As the Allies closed in, Gehlen looked to the future. Deciding that the U.S. and Russia would be the next antagonists, he selected 50 cases of important documents from his files, hid them in Bavaria. Then he ordered 30 key officers of his staff to go underground and wait for word from him. He himself holed up in a mountain chalet, and several weeks later marched down, surrendered himself to U.S. authorities.

At the same time, he made them a proposition: he would make his hidden files and his staff men available to provide intelligence on the Soviet Union. The U.S. agreed, set up Gehlen and his men in a closely guarded compound outside Frankfurt. Exactly what Gehlen and his men did during the following years is still closely veiled, but a U.S. official says: "They were mostly useful in squelching various alarms; they knew a lot more about the Russians than anyone we had."

Sliding Doors. After West Germany became a sovereign state in 1955, the new government took over Gehlen's operation. For the past 13 years Gehlen has been established in the village of Pullach, some five miles from Munich, in a tree-shaded compound on the banks of the Isar River. Surrounded by a 10-ft. concrete wall, the compound looks like a housing development, with neat lawns and flower beds, lace-curtained villas and administration buildings. At each entrance are electrically operated sliding doors of steel mesh, with sentry boxes manned by armed and uniformed guards. Gehlen's own headquarters are separately enclosed by a steel fence, and his paneled, second-floor office contains only one symbol of his profession: a box of cigars labeled Geheimdienst (Secret Service). (In Washington, Allen Dulles also keeps a gag prop on his desk--a plaster statuette of a man with a cloak and dagger.)

Gehlen, like Dulles, has a rather professorial air. Of medium height, with a square, leathery face, blue eyes, a high forehead, outsize ears and a thin brown mustache, Gehlen's manner is a courteous blend of wit and erudition, but he has a steely core of devotion to duty and to Germany. The victories and defeats of the Gehlen organization are seldom publicized. He is known to have been instrumental in virtually destroying the 1948 Czech spy ring in West Germany and in duping the Soviets for two years with a highly placed double agent.
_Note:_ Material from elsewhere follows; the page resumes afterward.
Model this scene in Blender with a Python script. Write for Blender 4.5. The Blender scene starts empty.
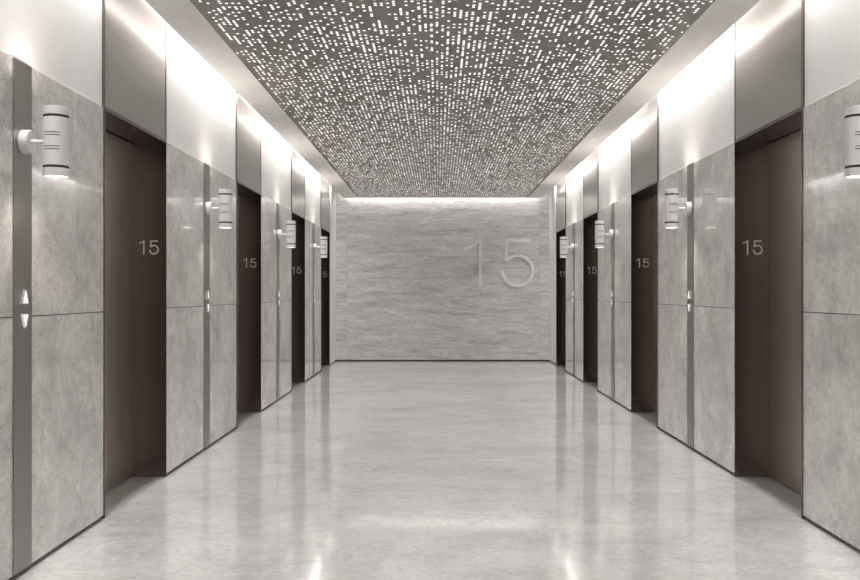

It was Gehlen who managed the remarkable feat of planting an agent in the Cabinet of East Germany's Red boss, Walter Ulbricht, and when the Communists finally caught on, spiriting him to safety in the West.

Gehlen's group numbers some 5,000 fulltime members and another 5,000 occasional employees, all of whom refer to him as "der Doktor." The organization operates on two fronts: it collects and evaluates intelligence largely from behind the Iron Curtain and detects foreign agents operating in West Germany, who may then be either won over, fed false information or arrested. Since 1951, Communist agents to the number of 1,799 have been jailed in West Germany and another 16,500 detected but unpunished--mostly people who confessed voluntarily or proved that they had been intimidated or had done no damage.

Double Trouble. Gehlen agents come in four categories: 1) those who penetrate the various Red parties and administrations; 2) those who live near important target areas or in close contact with important Communist personages and can therefore make continuing reports; 3) itinerant travelers trained to keep their eyes peeled for specific subjects of interest; 4) double agents, i.e., spies who are ostensibly working for the Communists but actually work for the West. Gehlen does not engage in such activities as sowing unrest in East Germany or attempting to stir up riots or sabotage. He thinks it futile and dangerous to encourage insurrection if it is not to be supported by military help from the West. Germans are proud of Gehlen's professional competence. When he was leaving for the U.S. early last month, West German Defense Minister Franz-Josef Strauss was jokingly asked if he planned to buy a U-2 spy plane in Washington. Cracked Strauss: "What would we do with it? Our man Gehlen does things better--and he has never been caught."